Bush4Ever35 wrote:BrotherCharles wrote:I find it interesting, if not charming, to listen/observe white people discuss issues of racism.
#clueless
#entitlement
I tried to hold the fort, but a 5000 word essay from you on the subject would be very helpful.
There is not much I could really add to a conversation that is had with people that I know have little or no contact with African-Americans in their everyday lives. Closest contact that most posters have with African-Americans would be that through an Xbox controller when they play NBA2K.
Furthermore, I strongly feel that not one of the participating posters has a degree of empathy for the person of interest. Racism is a water cooler discussion for them or a teachable "those" people scenarios as they chuckle with family members at the dinner table in their comfy home in the suburbs.
Racism is just a laugh, other people's problem, a collection of internet memes or something that you watch on the news.

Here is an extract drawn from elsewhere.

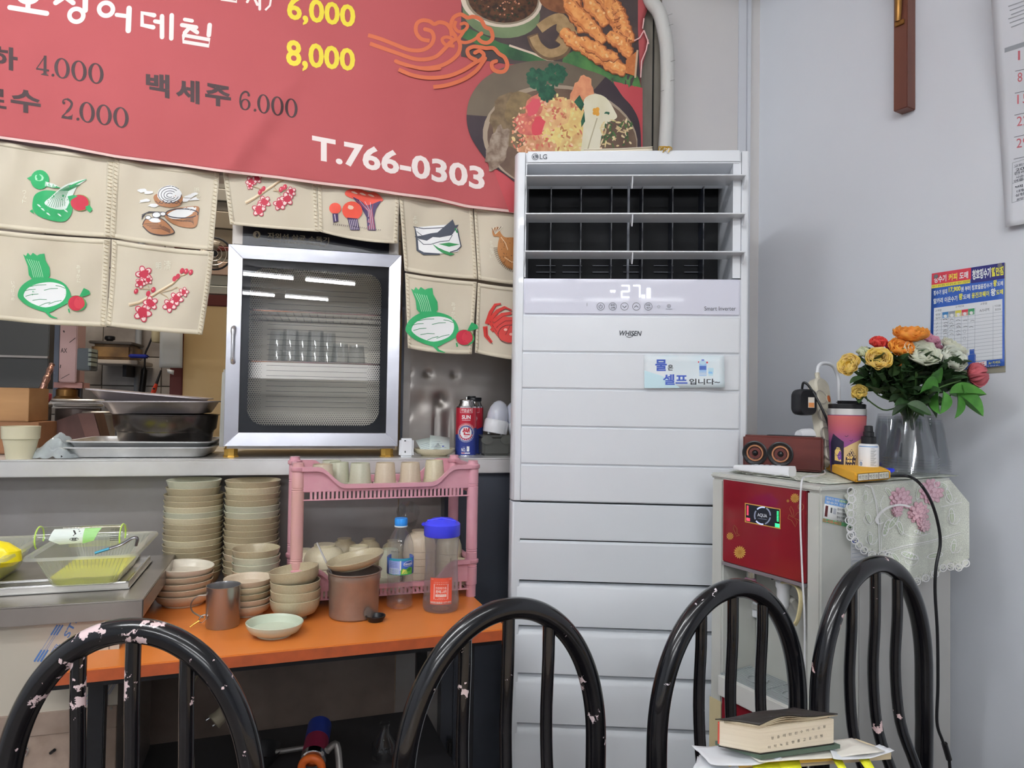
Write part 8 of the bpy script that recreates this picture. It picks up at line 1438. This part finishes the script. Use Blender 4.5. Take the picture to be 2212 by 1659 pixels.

As they are in perfect form, the usual suspects at Anger General post a lot words while really and truly rarely saying of anything of substance or of great insight. Perhaps if they were punched in the mouth would they feel a degree of empathy or perhaps hatred?

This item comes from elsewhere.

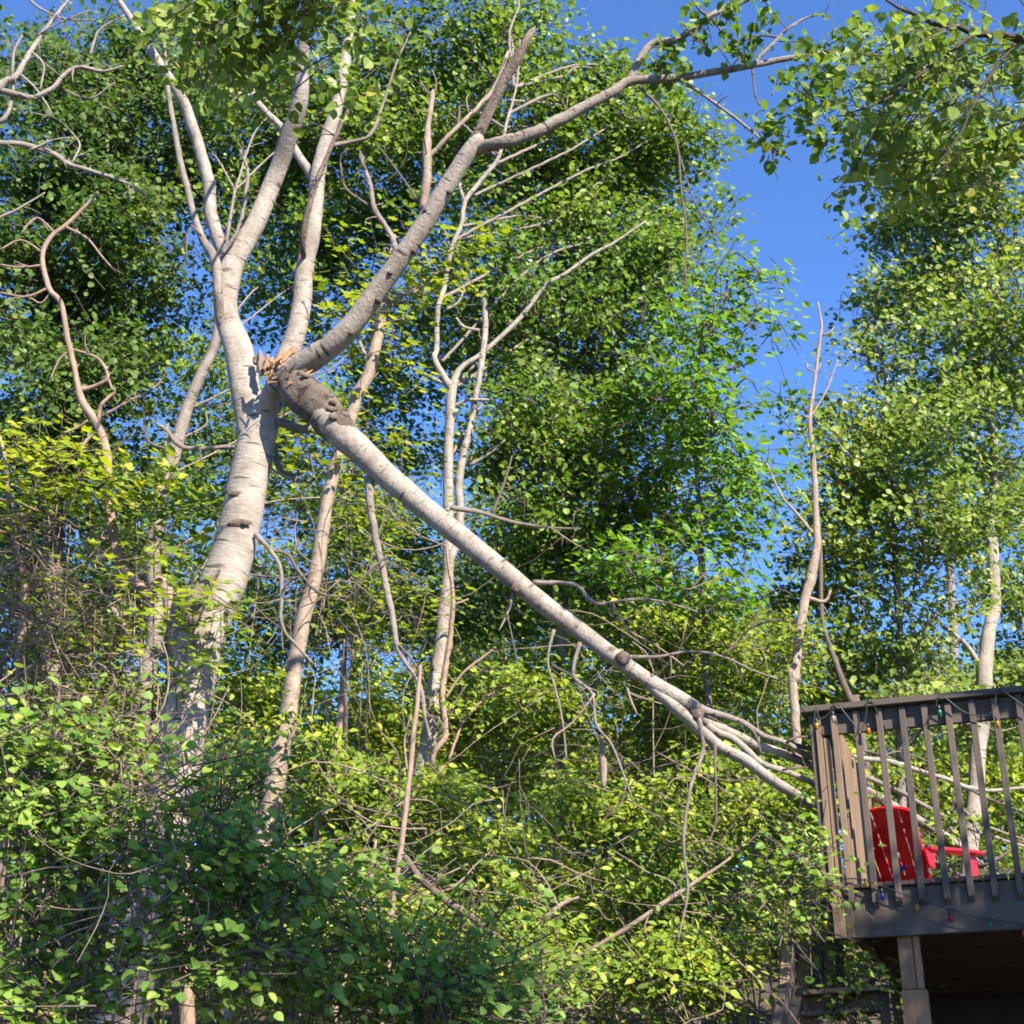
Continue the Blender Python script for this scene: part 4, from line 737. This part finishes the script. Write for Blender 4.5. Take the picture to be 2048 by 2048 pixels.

Very few posters can relate nor care to relate to anything about this man (his looks, his demeanour and other psychographic measures) and there is nothing wrong with this fact. He's just a dude like Rodney King, Trayvon Martin and other countless other dangerous black men (dindus) that are largely regarded as nuisances to the white world that most AG posters live.
The OJ trial, the anthem protests and other events in our lives and in the media remind us of the different worlds that we live.
Racism is not for most if not all that post here, but it does make for good conversation and the occasional laugh.
Not quite 5,000 words, but once again, I could not add much to a conversation when it is quite obvious that the expressed informed opinions are derived from an in-depth understanding of racism with great insight as to what is to be an African-American in America.